The user interface is worth discussing a little more, because it's genuinely brilliant. It can be accessed at any time by pressing down and Select (you can change this shortcut if you want) and comes packed with features. The console's boot animation – also created by Fish – randomly spews a handful of 30 different Analogue logos, set to a short audio cue by the legendary British electronic artist Squarepusher. It's like booting up a console from an alternative universe, where Analogue – not Nintendo – won the 16-bit console war. As for the rest of the UI, it has all been built within in the limitations of the SNES hardware; unlike the Hyperkin Retron 5 and Cyber Gadget Retro Freak – which use Android as their foundation – what you're seeing on the Super Nt could actually have been done on the original SNES back in the '90s.

There are other neat little touches, too, like choosing to have the menu text 'bounce' in from the top and bottom of the screen and the ability to choose between a North American SNES or Super Famicom / EU SNES theme for the menus. However, there are some omissions worth mentioning; there's no support for save states (something that is present in PC-based emulators as well as on the Retron 5 and Retro Freak) so if you're playing a cartridge with a dead battery or you simply want to retain your progress in a game which lacks battery back-up, you won't be able to do so with the Super Nt. This might not be a massive issue for everyone, but if you've made use of save support on other clone consoles (or on the Virtual Console, for that matter), it could be a disappointment. There is a chance, of course, that this feature will be introduced via a later firmware update.

The system comes pre-loaded with Super Turrican: The Director's Cut and Super Turrican 2, the former of which has never been released in any form previously.

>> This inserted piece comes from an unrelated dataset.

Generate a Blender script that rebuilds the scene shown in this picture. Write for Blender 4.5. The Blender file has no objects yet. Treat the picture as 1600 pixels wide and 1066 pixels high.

You even get a flat-packed Super Turrican box with the console, should you want the "complete" experience of having it on your shelf with the rest of your collection – even if there's no physical cartridge inside.

Analogue Super Nt: The Verdict

The Super Nt is an astonishing piece of gaming equipment. Analogue hasn't simply replicated the SNES on a hardware level with amazing accuracy; it has also created a slick user interface bound by the limitations of the console, and has wrapped it all up with some excellent branding which – we hope – will be used on many other systems to come. The asking price of $190 may well be an issue for some – especially when you consider that you don't even get a controller – but if you absolutely have to play SNES games in the best way possible, you won't mind paying for quality.

Analogue already has a sizeable group of fans and convincing them that this excellent system is a must-buy was never going to be a challenge, but more casual buyers might be less easy to get on board, especially as a hacked SNES Classic Edition offers a very similar experience without the headache of having to track down original cartridges, many of which are slowly creeping up in value. Even lower down the scale, those who simply want to see what all this SNES fuss is about might find it easier to stomach the asking price of the Supa Retron HD, or even track down an original SNES system and achieve total accuracy (along with sub-HD visuals). Ultimately, there are multiple entry points if you want to get into the world of SNES gaming in 2018, but as far as we're concerned there's only one champion – and that's the Super Nt. It's hard to see how anyone – even Nintendo itself – can possibly better this product.

The Analogue Super Nt costs $189.99 and is available direct from the manufacturer.